Haklı olduğu birçok konuda bile "haksızlığa uğraması".
Eskiler, "meramını anlatamadın" derler ya, öyle işte.
Bir türlü haklılığı ortaya koyamamak.
Ama... Hemen hemen her konuda böyle.
Ciddi bir sorun, sancı.
Çözülemiyor da çözülemiyor.
O yüzden değil mi, zaman zaman yaşadığımız uluslararası sıkıntılar?
O yüzden değil mi, sıkça sözünü ettiğimiz "yalnızlık".
Belki yeterince yandaş bulamamak.
Hep derdini iyi anlatamamak.
Şimdinin deyimiyle, "lobi yapamamak".
Oysa bunu başaran "ileri koşuyor".
Neler neler gerçekleştiriyor!
O zaman yol belli. Hedef de...
Bu anlamda ileri adımlar atmak.
Bir eksikliği tamamlamak.
Ermeni sorununda, AB ilişkilerinde hep "lobi" sıkıntımız yok mu?
Gerçekleri iyi anlatamama sorunu!
O zaman...
İşte, bu anlamda siyasi partilere de önemli görevler düştüğü açık.
Çünkü siyaset en önemli güç.
Doğru kullanılırsa...
CHP Lideri Deniz Baykal’ın "uluslararası açılım" projesi çerçevesinde gündeme getirdiği ve düğmeye bastığı CHP’nin yurt dışında temsilcilikler oluşturması çalışması da bu açıdan yaklaşıldığında çok önemli.
Neden?
Çünkü siyaset etkin bir şekilde Türkiye için çalışacak.
Sadece içeride değil, dışarıda da...
Bazı gerçekler ciddi temaslarla ortaya konulacak.
Bazı konularda uluslararası toplantılar düzenlenecek, yayınlar yapılacak.
Türkiye’nin tezleri ve gerçekleri her platformda güçlü bir şekilde dile getirilecek.
Bugüne kadar ne oluyordu?
Su akıyordu, Türk bakıyordu!
Yani... Her şeye (genellikle) sessiz kalınıyordu.
Ya da... Sesimiz yeterince gür çıkmıyordu.
CHP’nin açacağı temsilcilikler bu anlamda ciddi bir boşluğu da dolduracak.

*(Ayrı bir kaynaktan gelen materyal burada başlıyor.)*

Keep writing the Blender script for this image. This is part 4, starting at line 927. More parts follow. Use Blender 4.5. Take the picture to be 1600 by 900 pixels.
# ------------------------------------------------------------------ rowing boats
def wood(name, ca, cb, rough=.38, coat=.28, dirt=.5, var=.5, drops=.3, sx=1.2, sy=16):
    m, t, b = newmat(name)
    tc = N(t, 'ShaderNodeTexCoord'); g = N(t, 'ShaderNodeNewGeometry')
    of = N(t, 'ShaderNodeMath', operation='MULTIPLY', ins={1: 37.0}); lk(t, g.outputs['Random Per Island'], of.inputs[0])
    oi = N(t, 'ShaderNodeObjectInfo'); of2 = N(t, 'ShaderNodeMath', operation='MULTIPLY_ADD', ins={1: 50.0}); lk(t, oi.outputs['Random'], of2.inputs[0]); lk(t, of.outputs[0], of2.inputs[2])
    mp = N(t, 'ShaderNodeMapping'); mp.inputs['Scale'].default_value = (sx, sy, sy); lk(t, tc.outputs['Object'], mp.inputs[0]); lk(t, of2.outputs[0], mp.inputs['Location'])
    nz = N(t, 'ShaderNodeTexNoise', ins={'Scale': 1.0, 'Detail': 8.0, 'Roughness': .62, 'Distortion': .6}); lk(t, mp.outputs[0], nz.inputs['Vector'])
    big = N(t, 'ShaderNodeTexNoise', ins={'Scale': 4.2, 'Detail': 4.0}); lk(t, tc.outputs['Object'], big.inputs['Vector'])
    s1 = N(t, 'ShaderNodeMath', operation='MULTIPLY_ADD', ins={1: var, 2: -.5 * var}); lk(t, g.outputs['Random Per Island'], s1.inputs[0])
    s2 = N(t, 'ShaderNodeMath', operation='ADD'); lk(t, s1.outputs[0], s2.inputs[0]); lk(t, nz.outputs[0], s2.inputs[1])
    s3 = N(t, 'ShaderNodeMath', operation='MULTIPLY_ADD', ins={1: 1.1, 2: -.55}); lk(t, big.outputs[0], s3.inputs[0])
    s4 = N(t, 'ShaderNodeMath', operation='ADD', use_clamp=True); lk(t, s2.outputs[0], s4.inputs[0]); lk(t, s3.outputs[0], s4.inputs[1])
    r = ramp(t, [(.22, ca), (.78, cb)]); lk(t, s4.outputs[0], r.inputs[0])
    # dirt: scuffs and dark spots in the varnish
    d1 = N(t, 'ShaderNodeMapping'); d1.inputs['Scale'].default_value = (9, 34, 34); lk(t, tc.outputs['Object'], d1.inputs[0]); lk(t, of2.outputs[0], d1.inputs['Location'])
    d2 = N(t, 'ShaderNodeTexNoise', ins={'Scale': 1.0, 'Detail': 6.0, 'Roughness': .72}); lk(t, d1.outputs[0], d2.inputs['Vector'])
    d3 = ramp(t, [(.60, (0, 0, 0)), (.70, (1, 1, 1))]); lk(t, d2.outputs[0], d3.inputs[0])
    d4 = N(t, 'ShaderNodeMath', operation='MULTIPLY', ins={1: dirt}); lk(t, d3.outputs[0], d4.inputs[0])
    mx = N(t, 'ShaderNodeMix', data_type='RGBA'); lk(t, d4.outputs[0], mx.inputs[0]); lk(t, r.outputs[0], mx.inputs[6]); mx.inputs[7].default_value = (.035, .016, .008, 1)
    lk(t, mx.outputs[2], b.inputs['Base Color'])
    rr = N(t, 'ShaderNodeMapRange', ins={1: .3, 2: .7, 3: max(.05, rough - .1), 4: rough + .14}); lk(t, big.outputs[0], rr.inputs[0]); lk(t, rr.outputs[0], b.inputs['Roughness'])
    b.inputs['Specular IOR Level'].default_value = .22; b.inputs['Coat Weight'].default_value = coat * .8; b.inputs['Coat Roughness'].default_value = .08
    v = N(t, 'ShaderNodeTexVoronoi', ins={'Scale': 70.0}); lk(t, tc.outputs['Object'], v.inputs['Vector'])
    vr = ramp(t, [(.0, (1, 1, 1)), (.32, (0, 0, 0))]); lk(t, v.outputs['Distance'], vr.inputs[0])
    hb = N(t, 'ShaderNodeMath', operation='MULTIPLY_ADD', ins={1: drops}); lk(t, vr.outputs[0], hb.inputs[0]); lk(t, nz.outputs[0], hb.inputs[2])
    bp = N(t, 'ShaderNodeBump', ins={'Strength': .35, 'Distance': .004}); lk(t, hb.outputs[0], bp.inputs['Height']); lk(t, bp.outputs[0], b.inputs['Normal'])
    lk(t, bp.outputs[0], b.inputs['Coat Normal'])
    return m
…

Öyle sanıyorum ki, Türkiye hakkında bilgi eksikliği duyan medya doyurucu bilgiler alma şansı bulacak, belli konularda Türkiye’nin görüşleri aktarılabilecek, ayrıca gençlerin kazanımı yolunda da üniversitelerde gerçekleştirilecek ciddi bilimsel toplantılarla bir boşluk doldurulmuş olacak.
Deniz Baykal çok heyecanlı:
"CHP; temsilcilikleri kanalı ile yurt dışında da Türkiye için daha etkin çalışacak. Bu organizasyon tamamlanmak üzere. İlk CHP temsilciliği Brüksel’de açılıyor. Brüksel Avrupa’nın başkenti. Orada Avrupa ülkeleri ile CHP kanalıyla daha verimli bir ortam yaratılacağını düşünüyorum. Gelişen bir dünya, gelişen bir toplum yapısı ve buna ayak uydurarak Türkiye için çaba sarfeden bir CHP. Temsilcilikler ihtiyaç halinde geliştirilebilir de. Çağdaş demokratik açılım anlamında, Türkiye’nin dış dünyaya kendini anlatması anlamında önemli bir adım attığımızı düşünüyorum."
İç çatışmalar, karalamalar.
Hatta zaman zaman gereksiz tartışmalar.
Bütün bunların ötesinde "siyasetinin en olgun" döneminde CHP Lideri Deniz Baykal’dan gelen açılımlar.
Türkiye için önemli çabalar.
Bu sese dikkat etmenin, bu çabaları ve kaliteyi görmenin zamanı değil mi?